▸ **What the exercise asks**: Copy each line with the word "part" in it.

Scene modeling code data
--------------------------------------------------

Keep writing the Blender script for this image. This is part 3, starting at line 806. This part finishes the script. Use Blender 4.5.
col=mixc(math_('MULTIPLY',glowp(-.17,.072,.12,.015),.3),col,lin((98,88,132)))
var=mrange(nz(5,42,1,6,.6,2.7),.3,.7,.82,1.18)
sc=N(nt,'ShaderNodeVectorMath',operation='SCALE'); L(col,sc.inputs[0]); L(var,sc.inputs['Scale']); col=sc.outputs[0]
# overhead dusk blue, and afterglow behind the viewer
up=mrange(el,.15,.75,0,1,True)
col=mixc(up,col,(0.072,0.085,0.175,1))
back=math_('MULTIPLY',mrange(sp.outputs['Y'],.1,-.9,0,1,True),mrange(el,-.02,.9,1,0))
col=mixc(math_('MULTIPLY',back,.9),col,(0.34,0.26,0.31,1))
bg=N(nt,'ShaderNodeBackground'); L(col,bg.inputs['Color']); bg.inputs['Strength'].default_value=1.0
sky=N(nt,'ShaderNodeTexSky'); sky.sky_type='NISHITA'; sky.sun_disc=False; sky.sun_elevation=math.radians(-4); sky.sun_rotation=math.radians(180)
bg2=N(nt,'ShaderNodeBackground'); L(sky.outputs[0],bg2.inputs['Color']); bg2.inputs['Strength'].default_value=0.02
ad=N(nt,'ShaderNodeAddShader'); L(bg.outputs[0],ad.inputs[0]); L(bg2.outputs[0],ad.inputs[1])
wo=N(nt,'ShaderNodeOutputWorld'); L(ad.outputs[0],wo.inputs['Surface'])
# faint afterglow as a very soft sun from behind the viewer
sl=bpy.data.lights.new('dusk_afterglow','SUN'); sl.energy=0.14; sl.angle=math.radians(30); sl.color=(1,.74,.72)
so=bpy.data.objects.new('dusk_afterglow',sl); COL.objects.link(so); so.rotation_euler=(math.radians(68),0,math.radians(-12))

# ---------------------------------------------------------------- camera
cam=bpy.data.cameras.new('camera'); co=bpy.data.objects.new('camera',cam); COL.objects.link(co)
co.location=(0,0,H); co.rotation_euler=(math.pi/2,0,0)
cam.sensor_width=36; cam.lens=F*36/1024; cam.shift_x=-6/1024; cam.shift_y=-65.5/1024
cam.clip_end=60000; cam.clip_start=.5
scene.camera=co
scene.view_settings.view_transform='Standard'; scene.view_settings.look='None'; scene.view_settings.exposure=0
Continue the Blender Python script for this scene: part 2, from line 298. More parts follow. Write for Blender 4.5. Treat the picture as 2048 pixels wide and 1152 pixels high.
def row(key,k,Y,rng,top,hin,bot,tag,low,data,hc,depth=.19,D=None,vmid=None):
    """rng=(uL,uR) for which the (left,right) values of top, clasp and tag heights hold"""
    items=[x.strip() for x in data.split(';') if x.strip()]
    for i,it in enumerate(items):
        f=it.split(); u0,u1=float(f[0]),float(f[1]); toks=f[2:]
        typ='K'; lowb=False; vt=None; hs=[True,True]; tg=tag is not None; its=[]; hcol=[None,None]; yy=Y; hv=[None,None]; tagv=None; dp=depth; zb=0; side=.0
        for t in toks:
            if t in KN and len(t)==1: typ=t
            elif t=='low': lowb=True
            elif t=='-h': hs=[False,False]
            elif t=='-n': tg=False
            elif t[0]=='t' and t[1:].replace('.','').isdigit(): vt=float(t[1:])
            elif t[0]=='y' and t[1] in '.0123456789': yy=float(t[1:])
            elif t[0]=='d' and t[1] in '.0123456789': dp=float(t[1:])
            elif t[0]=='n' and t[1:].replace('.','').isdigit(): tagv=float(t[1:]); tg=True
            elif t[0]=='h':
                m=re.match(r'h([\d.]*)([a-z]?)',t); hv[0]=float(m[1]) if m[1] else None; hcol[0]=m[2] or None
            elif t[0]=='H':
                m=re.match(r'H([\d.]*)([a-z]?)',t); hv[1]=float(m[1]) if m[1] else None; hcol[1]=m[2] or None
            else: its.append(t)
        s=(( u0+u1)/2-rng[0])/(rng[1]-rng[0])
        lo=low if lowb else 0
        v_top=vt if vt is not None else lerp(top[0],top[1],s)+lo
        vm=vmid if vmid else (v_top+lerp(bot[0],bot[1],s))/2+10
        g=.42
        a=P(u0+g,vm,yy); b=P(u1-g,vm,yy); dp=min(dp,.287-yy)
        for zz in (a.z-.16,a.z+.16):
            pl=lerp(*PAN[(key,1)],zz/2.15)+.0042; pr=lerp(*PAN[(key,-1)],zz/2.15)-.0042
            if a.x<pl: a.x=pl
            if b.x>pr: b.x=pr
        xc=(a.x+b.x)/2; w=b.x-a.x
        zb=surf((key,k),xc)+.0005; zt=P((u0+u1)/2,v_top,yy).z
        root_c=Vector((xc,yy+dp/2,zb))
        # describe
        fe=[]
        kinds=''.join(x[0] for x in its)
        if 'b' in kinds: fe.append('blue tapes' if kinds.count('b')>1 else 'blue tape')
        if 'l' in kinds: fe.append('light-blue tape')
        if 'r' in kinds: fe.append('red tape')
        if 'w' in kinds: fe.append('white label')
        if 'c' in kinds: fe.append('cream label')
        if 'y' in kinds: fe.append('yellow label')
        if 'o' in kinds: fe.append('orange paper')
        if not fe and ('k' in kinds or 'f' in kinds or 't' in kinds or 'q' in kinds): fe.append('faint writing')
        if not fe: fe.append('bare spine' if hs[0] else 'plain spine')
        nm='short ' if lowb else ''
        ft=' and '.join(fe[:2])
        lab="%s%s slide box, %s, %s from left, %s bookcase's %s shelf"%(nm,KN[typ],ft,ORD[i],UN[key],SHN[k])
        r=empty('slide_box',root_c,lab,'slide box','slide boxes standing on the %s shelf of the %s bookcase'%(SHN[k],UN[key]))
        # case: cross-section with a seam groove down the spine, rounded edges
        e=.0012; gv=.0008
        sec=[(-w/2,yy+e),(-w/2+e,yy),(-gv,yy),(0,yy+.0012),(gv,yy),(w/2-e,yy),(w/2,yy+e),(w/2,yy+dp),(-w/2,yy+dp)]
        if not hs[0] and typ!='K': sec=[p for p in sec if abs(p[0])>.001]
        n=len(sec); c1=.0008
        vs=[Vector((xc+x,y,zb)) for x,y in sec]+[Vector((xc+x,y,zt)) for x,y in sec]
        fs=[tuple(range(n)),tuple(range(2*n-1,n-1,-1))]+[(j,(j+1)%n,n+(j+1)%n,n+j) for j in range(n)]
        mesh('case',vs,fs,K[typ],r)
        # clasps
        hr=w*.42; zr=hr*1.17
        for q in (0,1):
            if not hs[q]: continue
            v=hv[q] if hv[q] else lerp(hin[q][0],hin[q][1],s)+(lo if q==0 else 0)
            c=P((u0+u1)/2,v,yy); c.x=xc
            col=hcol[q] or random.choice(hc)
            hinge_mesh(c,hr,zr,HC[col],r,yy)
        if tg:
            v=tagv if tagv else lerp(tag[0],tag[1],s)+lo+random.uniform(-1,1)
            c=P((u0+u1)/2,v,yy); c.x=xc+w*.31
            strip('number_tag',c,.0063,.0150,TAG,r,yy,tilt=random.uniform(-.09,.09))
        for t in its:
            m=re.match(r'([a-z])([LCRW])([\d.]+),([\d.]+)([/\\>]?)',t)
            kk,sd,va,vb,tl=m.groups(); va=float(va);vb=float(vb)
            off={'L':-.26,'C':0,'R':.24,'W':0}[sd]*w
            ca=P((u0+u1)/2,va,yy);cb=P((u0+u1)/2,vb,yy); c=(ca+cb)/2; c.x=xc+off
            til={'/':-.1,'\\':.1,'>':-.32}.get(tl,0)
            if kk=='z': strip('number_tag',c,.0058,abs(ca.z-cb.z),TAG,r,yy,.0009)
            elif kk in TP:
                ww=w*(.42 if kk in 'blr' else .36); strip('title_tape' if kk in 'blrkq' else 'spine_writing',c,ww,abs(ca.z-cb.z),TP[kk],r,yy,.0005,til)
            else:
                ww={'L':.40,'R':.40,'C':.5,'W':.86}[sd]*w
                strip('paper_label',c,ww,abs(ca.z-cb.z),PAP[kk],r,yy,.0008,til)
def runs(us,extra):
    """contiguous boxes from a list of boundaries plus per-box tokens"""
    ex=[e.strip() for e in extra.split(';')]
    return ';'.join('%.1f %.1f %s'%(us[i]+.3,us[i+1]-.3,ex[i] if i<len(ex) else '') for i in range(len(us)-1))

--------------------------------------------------

▸ **Solution for this problem**:
Keep writing the Blender script for this image. This is part 3, starting at line 806. This part finishes the script. Use Blender 4.5.
Continue the Blender Python script for this scene: part 2, from line 298. More parts follow. Write for Blender 4.5. Treat the picture as 2048 pixels wide and 1152 pixels high.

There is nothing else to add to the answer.